A word of caution from Taylor: Don’t expect that you’ll successfully change your relatives’ minds. It would be naive to assume that people are swayed by argumentation alone. He writes that human life is fundamentally “dialogical,” meaning that we form our identities through our conversations and relationships with others, not just through rational thinking.

That means we have to consider the context your relatives are in. Since they’re in a religious community in a Southern state, the vast majority of their social circle may oppose abortion rights. If they don’t have access to a community that makes a pro-abortion rights position seem praiseworthy, it may feel psychologically threatening for them to entertain that position. Your relatives are also, like the rest of us, living in a certain technological climate. News media and social media algorithms push some content at them and suppress other content. If they’re flooded with conservative content, it may be extremely hard for you to make a dent.

That’s okay. It’s not your job to successfully change their views on abortion — you ultimately don’t have much control over that, given that their views are conditioned not just by values or reasoned argumentation but also by the social and technological web they’re embedded in. Your job is to show up as your full, loving self.

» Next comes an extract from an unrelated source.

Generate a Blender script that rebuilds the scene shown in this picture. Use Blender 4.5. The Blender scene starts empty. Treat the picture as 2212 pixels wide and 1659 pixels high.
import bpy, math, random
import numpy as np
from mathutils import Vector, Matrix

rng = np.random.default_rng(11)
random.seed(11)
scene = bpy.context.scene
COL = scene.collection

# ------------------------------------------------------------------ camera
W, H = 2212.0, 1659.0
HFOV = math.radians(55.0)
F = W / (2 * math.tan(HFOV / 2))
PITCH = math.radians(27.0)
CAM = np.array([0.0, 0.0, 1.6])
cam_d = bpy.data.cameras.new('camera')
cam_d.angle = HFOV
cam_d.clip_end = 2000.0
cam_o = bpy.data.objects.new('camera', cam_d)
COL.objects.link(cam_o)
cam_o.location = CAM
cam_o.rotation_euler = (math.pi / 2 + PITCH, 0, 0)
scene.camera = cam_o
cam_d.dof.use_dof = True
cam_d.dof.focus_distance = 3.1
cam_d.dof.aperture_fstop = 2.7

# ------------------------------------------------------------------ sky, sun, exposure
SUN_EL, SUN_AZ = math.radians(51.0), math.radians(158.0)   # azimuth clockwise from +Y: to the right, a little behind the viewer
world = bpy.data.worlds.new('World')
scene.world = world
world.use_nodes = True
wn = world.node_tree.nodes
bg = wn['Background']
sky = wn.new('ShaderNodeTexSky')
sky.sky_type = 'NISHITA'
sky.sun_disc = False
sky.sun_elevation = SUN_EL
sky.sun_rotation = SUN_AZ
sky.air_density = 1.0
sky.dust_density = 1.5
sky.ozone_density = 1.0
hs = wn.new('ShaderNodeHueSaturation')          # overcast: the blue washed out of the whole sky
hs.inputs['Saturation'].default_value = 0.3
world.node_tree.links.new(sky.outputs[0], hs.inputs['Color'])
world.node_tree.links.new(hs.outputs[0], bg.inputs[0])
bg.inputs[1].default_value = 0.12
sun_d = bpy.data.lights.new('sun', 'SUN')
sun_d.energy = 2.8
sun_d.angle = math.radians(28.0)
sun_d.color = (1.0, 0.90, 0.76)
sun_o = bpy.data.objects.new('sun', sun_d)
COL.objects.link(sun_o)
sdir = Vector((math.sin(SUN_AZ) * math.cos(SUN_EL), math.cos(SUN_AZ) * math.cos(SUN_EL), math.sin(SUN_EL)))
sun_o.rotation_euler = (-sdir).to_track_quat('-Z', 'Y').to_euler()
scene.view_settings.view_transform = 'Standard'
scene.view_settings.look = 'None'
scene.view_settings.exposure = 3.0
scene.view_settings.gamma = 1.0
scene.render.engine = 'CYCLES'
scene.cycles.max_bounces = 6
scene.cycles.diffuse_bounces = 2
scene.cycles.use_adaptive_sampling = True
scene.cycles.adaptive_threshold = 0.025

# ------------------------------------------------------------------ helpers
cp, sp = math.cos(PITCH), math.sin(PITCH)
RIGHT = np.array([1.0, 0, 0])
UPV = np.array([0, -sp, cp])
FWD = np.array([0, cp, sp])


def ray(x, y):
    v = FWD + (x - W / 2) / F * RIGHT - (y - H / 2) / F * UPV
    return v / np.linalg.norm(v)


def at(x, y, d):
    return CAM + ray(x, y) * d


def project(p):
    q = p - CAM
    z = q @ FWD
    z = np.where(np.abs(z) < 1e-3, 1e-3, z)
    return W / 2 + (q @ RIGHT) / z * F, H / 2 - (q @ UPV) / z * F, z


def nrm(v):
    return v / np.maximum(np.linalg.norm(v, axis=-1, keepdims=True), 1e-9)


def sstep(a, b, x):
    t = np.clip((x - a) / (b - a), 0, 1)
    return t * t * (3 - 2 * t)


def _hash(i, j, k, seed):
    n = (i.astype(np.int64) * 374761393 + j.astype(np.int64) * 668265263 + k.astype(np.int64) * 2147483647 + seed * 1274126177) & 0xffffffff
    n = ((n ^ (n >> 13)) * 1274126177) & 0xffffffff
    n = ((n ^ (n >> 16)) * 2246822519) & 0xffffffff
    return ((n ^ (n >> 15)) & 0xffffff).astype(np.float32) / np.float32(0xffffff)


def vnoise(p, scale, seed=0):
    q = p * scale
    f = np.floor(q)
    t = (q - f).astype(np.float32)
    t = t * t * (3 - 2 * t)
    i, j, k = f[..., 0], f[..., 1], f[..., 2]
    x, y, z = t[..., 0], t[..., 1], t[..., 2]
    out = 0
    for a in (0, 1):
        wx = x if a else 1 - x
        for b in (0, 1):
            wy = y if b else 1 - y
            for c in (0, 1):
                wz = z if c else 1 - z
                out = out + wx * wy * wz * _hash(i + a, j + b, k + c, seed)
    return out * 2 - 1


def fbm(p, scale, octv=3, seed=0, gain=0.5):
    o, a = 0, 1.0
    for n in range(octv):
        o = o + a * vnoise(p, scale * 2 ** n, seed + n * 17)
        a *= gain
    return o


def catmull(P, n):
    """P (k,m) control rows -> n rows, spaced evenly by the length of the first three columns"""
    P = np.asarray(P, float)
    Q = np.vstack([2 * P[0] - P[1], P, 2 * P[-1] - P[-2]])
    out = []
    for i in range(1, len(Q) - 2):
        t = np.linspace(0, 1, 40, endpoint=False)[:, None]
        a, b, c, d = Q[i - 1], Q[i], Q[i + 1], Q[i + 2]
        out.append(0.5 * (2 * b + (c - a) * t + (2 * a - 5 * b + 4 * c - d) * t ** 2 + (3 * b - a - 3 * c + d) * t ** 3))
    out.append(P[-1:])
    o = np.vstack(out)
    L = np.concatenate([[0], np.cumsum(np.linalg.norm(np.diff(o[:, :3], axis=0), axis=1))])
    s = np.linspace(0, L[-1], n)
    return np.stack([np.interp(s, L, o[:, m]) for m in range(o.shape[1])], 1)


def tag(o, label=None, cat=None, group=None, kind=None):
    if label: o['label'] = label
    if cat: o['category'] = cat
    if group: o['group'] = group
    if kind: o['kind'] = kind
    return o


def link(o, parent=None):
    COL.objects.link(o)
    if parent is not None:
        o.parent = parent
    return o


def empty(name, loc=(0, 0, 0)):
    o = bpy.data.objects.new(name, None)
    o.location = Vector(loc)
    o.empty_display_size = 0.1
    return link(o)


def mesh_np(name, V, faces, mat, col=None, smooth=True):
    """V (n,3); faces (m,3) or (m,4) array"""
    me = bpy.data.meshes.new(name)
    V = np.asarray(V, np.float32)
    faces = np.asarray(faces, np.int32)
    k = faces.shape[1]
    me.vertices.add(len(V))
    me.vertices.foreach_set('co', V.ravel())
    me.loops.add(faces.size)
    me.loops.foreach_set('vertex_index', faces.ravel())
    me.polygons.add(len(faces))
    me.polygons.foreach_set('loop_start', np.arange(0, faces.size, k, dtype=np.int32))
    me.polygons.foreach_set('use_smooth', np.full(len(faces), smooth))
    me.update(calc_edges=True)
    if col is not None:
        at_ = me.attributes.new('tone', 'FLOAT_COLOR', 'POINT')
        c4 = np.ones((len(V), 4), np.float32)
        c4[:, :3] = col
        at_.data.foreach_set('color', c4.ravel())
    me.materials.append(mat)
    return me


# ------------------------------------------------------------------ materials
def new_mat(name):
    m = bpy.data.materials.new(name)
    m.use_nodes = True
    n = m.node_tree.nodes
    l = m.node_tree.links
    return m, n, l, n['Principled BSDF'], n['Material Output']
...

Being your full self means that you don’t just hold your tongue. But when you feel yourself tempted to let loose some harsh or judgmental words, you might run your tongue over the roof of your mouth as a way to remind yourself: You have moral taste buds — and they do, too. If you feel like you’ve situated yourself in that truth and, from that place, you want to open a discussion with your relatives about their votes, go for it. But it’s also highly possible that you, like so many of us in this highly polarized country, could use more practice with the first part. If that’s the case, feel free to just practice that this holiday season — and enjoy some loving time with your family.

Bonus: What I’m reading

The experimental philosopher Joshua Knobe has a short and sweet blog post on what actually succeeds at changing society. One approach is to try to change people’s belief or explanatory theory about something. Another is to try to change community norms. The latter takes way longer, but Knobe thinks it might be the only thing that works.
The journalist Shayla Love is doing “retrieval work” of the kind I think Charles Taylor would like in her recent Atlantic article about Robert F. Kennedy Jr. and the wellness industry. “The history of wellness suggests that the best way to defuse Kennedy’s power is not by litigating each one of his beliefs,” she writes, “but by understanding why the promise of being well has such lasting appeal.” She argues that wellness captivates us not by empirically proving its truth but by meeting certain psychological needs.
Writing this column prompted me to look at the work of Columbia Law School’s Jamal Greene — this interview will give you a good taste — who argues that America has a very weird way of thinking about rights. We recognize few of them, but the rights that we do recognize are considered unassailable and absolute. I think that prevents us from having “both/and” conversations where we talk about how to weigh competing rights or values.